━━━ INPUT

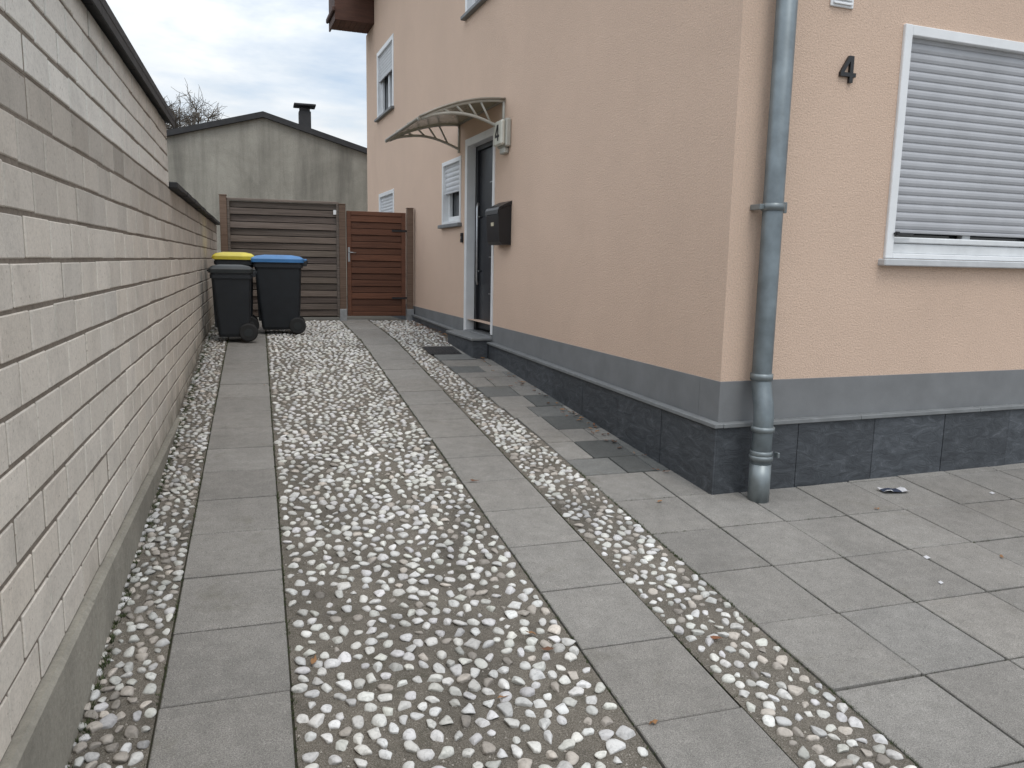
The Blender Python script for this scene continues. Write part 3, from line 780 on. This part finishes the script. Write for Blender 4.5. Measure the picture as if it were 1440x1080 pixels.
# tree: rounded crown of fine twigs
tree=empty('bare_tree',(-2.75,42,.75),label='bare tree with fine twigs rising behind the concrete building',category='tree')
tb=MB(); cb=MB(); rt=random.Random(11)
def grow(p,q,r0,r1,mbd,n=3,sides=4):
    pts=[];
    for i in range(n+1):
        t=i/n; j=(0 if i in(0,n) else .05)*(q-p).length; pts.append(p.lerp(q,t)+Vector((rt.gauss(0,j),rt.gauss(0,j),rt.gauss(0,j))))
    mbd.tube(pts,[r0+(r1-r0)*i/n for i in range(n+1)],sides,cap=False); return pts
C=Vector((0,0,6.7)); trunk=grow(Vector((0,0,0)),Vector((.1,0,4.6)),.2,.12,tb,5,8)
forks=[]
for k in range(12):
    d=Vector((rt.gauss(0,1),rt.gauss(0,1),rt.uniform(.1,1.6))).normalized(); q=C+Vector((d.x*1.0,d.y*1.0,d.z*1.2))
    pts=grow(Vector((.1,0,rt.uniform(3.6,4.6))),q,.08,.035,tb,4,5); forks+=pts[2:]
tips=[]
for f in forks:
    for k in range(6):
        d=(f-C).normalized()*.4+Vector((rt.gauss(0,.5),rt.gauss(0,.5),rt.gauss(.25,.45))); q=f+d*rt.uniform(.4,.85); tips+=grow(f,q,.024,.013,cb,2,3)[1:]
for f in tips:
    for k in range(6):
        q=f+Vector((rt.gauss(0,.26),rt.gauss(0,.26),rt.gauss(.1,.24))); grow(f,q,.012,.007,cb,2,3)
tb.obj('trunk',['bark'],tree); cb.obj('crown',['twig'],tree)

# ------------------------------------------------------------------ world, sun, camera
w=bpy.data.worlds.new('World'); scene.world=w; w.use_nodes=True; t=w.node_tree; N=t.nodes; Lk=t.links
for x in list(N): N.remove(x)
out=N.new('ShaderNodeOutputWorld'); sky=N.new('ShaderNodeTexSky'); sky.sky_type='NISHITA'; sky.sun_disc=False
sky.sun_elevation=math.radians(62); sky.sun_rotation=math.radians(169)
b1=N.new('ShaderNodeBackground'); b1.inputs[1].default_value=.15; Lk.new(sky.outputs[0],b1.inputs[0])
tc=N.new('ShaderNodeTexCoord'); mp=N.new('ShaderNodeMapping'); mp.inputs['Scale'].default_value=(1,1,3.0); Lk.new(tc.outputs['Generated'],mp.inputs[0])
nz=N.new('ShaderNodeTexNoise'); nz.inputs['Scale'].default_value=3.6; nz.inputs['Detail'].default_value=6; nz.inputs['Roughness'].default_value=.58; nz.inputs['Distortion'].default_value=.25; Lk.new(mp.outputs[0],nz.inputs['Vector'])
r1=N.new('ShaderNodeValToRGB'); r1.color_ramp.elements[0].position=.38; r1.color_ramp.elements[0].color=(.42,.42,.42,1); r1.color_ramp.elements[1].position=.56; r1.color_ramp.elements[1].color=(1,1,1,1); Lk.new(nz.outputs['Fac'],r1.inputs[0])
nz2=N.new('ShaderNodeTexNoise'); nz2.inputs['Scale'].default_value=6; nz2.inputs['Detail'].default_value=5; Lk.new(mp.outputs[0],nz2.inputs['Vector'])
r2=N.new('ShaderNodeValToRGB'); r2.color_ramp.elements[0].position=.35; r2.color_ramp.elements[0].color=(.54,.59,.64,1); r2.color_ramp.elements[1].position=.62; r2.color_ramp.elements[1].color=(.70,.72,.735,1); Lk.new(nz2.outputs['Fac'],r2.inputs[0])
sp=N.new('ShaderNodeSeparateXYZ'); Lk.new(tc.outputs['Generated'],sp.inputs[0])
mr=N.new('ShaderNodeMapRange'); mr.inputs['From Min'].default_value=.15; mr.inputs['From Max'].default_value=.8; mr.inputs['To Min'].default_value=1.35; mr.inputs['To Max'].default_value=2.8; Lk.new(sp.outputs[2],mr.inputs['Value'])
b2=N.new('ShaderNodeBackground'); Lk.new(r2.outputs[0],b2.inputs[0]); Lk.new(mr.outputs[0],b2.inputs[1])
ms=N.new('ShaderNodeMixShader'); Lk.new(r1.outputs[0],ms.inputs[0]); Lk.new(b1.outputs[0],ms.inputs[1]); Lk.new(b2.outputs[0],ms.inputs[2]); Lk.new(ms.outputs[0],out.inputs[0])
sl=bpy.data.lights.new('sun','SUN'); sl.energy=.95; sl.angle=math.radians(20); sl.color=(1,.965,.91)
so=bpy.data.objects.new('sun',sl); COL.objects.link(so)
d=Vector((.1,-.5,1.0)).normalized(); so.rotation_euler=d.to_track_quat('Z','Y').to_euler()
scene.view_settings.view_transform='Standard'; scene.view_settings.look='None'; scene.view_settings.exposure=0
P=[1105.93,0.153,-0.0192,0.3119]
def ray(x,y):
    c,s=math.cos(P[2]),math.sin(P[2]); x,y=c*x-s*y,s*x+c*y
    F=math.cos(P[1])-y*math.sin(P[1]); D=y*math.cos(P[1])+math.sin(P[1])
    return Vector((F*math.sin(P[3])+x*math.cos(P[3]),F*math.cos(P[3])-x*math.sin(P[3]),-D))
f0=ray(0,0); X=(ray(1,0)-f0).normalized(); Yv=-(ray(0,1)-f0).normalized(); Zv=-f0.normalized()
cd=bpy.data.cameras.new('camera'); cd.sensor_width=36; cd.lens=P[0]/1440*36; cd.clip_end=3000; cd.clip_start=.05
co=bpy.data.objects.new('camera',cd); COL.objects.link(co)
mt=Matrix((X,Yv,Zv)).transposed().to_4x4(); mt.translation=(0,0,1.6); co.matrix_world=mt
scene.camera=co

━━━━━━
━━━ INPUT

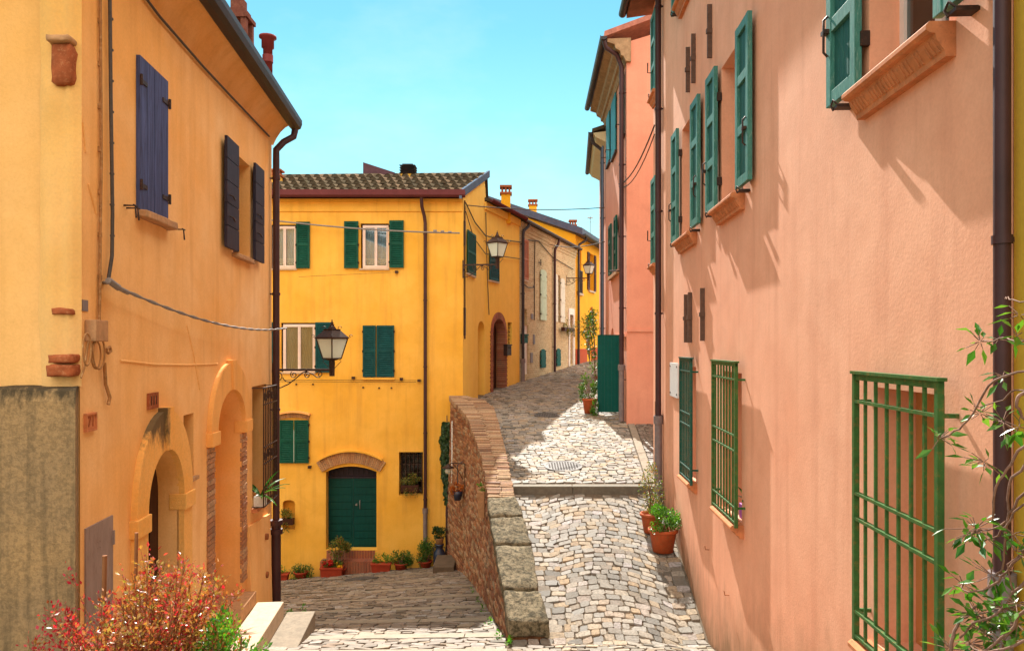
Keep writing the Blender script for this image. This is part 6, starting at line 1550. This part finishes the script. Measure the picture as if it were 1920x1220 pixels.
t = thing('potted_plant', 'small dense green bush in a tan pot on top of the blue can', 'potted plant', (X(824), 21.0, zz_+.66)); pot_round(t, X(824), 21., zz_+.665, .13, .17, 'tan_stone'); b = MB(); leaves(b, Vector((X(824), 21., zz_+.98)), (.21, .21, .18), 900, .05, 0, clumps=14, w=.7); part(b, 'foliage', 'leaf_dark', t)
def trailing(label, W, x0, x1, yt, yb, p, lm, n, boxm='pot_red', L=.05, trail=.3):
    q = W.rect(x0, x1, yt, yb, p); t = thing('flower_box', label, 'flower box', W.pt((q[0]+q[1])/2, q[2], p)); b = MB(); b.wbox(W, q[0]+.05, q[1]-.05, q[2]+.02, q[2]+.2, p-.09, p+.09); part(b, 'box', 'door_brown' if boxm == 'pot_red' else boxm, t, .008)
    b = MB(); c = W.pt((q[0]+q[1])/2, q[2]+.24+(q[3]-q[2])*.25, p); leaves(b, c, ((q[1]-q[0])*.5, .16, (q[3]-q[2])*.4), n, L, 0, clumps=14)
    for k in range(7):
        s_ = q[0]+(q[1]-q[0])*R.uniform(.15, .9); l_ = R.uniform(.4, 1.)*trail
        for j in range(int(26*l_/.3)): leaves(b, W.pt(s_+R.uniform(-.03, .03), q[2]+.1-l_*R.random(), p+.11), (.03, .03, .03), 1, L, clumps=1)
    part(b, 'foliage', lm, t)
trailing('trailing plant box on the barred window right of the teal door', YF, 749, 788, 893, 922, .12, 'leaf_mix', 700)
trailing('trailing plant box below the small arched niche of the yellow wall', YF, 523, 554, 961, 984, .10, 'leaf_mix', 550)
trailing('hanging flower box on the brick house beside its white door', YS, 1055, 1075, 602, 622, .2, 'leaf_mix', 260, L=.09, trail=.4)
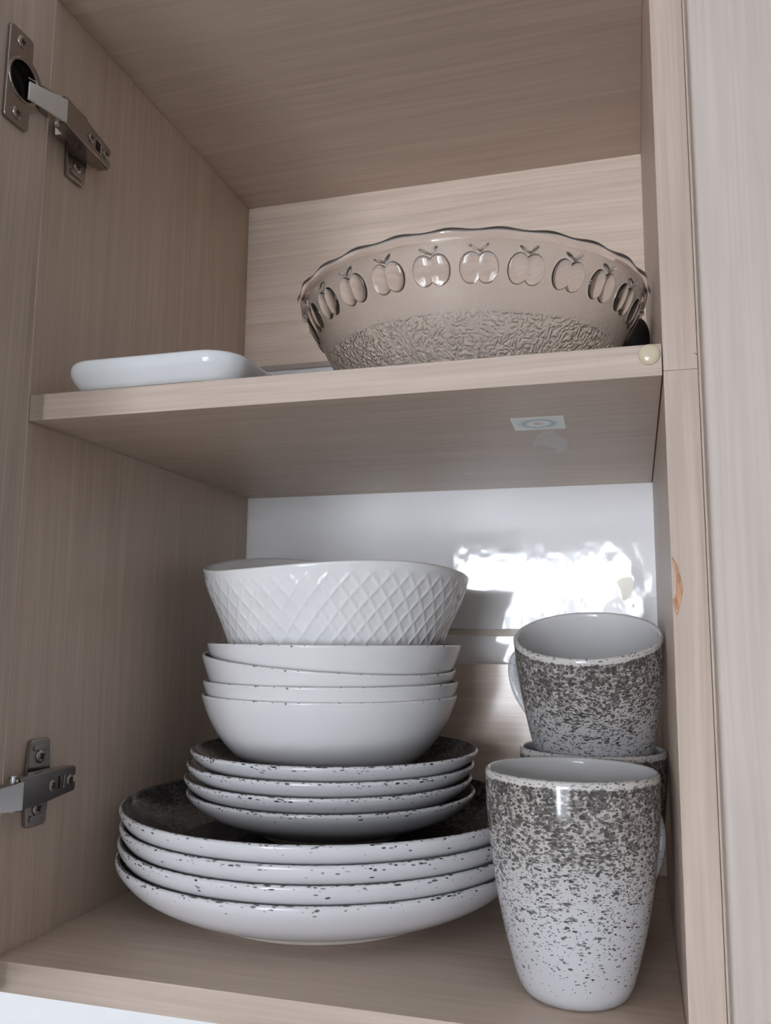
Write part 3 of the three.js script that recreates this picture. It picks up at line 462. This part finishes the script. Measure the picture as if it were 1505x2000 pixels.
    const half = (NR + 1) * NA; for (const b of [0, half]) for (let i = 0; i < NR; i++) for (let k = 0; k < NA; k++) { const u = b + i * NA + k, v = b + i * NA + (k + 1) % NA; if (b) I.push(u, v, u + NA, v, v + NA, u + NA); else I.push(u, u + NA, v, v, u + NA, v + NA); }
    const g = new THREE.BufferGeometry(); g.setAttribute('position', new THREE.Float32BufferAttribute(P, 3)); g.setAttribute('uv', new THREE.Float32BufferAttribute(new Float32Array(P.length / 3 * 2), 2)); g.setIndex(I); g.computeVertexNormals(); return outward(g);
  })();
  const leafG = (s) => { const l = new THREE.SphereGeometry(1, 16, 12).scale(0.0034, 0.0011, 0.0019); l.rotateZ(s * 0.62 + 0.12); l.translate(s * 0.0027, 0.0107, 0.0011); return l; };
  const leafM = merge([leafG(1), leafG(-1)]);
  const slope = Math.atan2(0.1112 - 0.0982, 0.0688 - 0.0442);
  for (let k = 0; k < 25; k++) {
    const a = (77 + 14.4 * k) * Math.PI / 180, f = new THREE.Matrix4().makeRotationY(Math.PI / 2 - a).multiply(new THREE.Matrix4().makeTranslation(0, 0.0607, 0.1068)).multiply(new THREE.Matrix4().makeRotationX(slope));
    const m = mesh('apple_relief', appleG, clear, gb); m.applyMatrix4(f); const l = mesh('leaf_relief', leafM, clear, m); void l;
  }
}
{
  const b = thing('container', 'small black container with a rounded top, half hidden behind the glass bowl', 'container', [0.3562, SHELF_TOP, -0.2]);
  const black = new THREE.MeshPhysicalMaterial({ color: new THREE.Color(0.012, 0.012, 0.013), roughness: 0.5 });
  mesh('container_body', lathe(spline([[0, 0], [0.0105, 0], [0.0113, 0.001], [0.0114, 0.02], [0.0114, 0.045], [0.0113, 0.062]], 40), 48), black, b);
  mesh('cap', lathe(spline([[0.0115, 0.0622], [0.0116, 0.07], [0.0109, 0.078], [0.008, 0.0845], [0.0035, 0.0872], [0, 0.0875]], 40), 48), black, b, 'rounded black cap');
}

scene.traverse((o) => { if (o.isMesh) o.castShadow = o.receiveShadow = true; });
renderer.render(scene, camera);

━━━━━━
━━━ INPUT

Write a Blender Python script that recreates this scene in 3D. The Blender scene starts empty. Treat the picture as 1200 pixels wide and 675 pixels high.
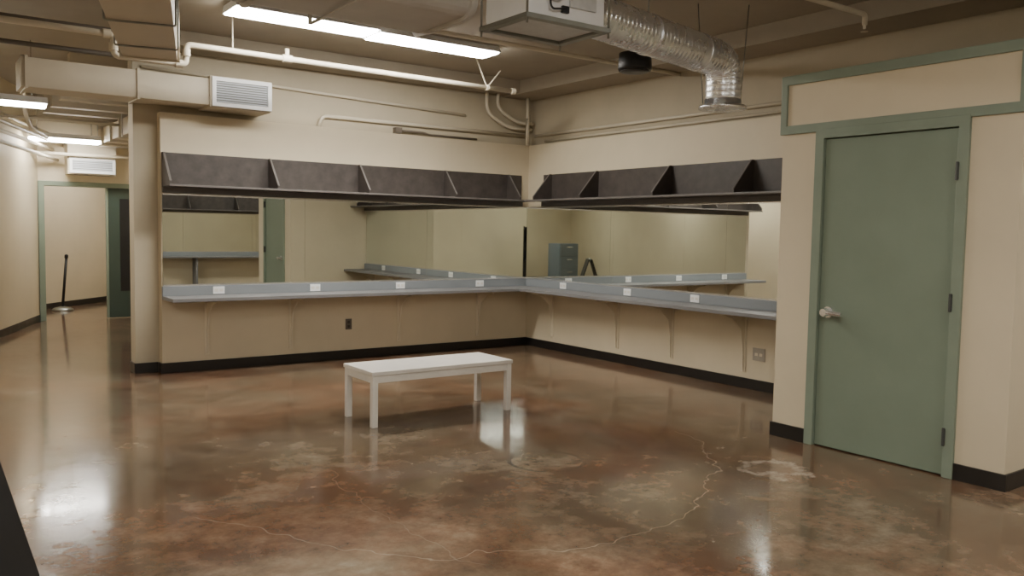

━━━━━━

## GOAL
Extract from the listing above the lines between the line containing "The Blender Python" and the line containing "tb.obj('trunk',['bark'],tree); cb.obj('crown',['twig'],tree)", keeping both of those lines. Output nothing else.

## FULL RESPONSE
The Blender Python script for this scene continues. Write part 3, from line 780 on. This part finishes the script. Write for Blender 4.5. Measure the picture as if it were 1440x1080 pixels.
# tree: rounded crown of fine twigs
tree=empty('bare_tree',(-2.75,42,.75),label='bare tree with fine twigs rising behind the concrete building',category='tree')
tb=MB(); cb=MB(); rt=random.Random(11)
def grow(p,q,r0,r1,mbd,n=3,sides=4):
    pts=[];
    for i in range(n+1):
        t=i/n; j=(0 if i in(0,n) else .05)*(q-p).length; pts.append(p.lerp(q,t)+Vector((rt.gauss(0,j),rt.gauss(0,j),rt.gauss(0,j))))
    mbd.tube(pts,[r0+(r1-r0)*i/n for i in range(n+1)],sides,cap=False); return pts
C=Vector((0,0,6.7)); trunk=grow(Vector((0,0,0)),Vector((.1,0,4.6)),.2,.12,tb,5,8)
forks=[]
for k in range(12):
    d=Vector((rt.gauss(0,1),rt.gauss(0,1),rt.uniform(.1,1.6))).normalized(); q=C+Vector((d.x*1.0,d.y*1.0,d.z*1.2))
    pts=grow(Vector((.1,0,rt.uniform(3.6,4.6))),q,.08,.035,tb,4,5); forks+=pts[2:]
tips=[]
for f in forks:
    for k in range(6):
        d=(f-C).normalized()*.4+Vector((rt.gauss(0,.5),rt.gauss(0,.5),rt.gauss(.25,.45))); q=f+d*rt.uniform(.4,.85); tips+=grow(f,q,.024,.013,cb,2,3)[1:]
for f in tips:
    for k in range(6):
        q=f+Vector((rt.gauss(0,.26),rt.gauss(0,.26),rt.gauss(.1,.24))); grow(f,q,.012,.007,cb,2,3)
tb.obj('trunk',['bark'],tree); cb.obj('crown',['twig'],tree)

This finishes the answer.